O novo filme de Woody Allen, “Golpe de Sorte em Paris” (“Coup de Chance”), estreia no Brasil na próxima quinta-feira (19). Ouço alguns protestos e pedidos de boicotes. Confesso: já tenho o meu ingresso. Meu interesse e minha admiração pelo diretor são mais fortes do que qualquer desejo de cancelamento, coisa que, aliás, não costumo praticar com facilidade. A razão é simples: cancelar o diretor seria cancelar o meu direito ao deleite que sinto ao assistir aos seus filmes.
A essência de toda obra pressupõe que ela seja recebida pelo espectador de acordo com sua leitura pessoal, independentemente de quem a criou: o foco deve ser a arte em si. Quando o artista (aqui incluo escritores, roteiristas, compositores e todos os criadores) entrega sua obra, ele deve automaticamente sair de cena.
Mas será que é possível julgar uma obra estritamente pela estética sem sermos “contaminados” pelas histórias que ouvimos dos artistas? Invejo quem o consiga.
Como, então, equilibrar a admiração e a repulsa? Como separar o monstro do gênio? Allen foi inocentado –as investigações concluíram que sua filha Dylan não foi abusada sexualmente. Isso não o torna nenhum santo. Casou-se com a filha adotiva da sua ex-mulher, é perturbado (se não fosse, não escreveria filmes tão deliciosamente perturbadores), politicamente incorreto, avesso a entrevistas e prêmios. Mas também nos presenteia com roteiros que nos fazem pensar sobre nós mesmos: é essa a essência da verdadeira arte, a provocação.
O ponto crucial do cancelamento não se trata dos outros, trata-se de nós mesmos. A partir do momento em que uma produção artística ou literária é entregue ao mundo, ela passa a existir a partir das várias leituras que recebe. A relação não acontece mais entre a obra e o seu autor, mas sim entre a obra e o espectador.
Poucos gênios escapam. Franz Kafka foi recentemente cancelado por ser viciado em pornografia e frequentar bordéis. É curioso que a geração Z, que se diz defensora do “meu corpo minhas regras”, cancela o autor justamente pelos “pecados do corpo”. Uma incongruência ironicamente kafkiana.
Philip Roth era misógino e foi cancelado; sua biografia, escrita por Blake Bailey, acusado de abuso sexual, também foi cancelada. Picasso foi cruel com as mulheres e destruiu a vida de várias. A ícone do feminismo Simone de Beauvoir seduziu jovens alunas de filosofia e negou até a morte suas relações sexuais com mulheres. Miles Davis, o homem que revolucionou o jazz, agredia a esposa. J. K. Rowling falou insanidades sobre questões transgênero. Virginia Woolf escreveu comentários antissemitas em seus diários. Todos eles fizeram coisas horríveis –e todos eles fizeram coisas maravilhosas.

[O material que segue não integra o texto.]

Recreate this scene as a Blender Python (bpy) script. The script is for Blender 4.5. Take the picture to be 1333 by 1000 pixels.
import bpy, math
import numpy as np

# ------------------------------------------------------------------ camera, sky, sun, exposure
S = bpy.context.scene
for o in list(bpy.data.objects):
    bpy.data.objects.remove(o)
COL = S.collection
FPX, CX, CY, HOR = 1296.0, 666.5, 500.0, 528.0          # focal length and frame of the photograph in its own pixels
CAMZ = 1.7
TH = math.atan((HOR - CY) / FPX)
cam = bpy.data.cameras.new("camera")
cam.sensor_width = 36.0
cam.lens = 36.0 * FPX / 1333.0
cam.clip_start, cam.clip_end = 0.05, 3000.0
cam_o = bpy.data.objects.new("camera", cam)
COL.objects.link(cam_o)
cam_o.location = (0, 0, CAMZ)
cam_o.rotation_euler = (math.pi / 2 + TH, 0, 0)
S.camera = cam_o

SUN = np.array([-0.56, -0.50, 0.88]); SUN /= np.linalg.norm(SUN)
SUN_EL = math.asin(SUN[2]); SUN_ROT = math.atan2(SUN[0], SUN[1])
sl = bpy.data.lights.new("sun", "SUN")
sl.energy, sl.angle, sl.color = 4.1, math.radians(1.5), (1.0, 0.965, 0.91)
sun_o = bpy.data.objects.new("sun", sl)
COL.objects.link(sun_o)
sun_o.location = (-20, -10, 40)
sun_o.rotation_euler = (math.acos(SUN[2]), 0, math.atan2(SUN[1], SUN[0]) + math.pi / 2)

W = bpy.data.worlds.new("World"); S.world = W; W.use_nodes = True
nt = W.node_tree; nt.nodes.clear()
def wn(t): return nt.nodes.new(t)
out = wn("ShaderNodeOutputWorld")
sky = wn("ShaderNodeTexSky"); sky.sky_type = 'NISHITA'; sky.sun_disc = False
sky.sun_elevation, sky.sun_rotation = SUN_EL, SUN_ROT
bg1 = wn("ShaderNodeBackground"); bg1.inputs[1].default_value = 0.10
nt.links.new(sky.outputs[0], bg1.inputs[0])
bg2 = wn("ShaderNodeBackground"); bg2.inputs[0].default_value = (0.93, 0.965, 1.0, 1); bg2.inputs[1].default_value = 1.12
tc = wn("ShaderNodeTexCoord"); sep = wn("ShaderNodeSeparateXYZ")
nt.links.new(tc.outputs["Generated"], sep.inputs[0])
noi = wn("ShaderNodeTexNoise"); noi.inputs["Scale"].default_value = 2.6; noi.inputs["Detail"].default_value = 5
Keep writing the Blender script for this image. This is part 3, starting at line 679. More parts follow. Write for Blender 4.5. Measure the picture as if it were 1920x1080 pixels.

Como diria Albert Einstein, que hoje seria cancelado por suas ideias políticas e conflitos familiares, tudo é relativo. Alguns trabalhos, ainda que sejam grandes obras de arte, se tornam indigestos depois de reveladas transgressões de seus criadores. Roman Polanski é um desses exemplos para mim. Fico com a memória de seus filmes que tive a sorte de assistir com isenção de julgamento. Não consigo mais do que isso.
Gostemos ou não da biografia dos artistas, eles continuam exercendo papel fundamental na história da cultura e da arte. Cancelar suas obras seria cometer um crime contra a cultura.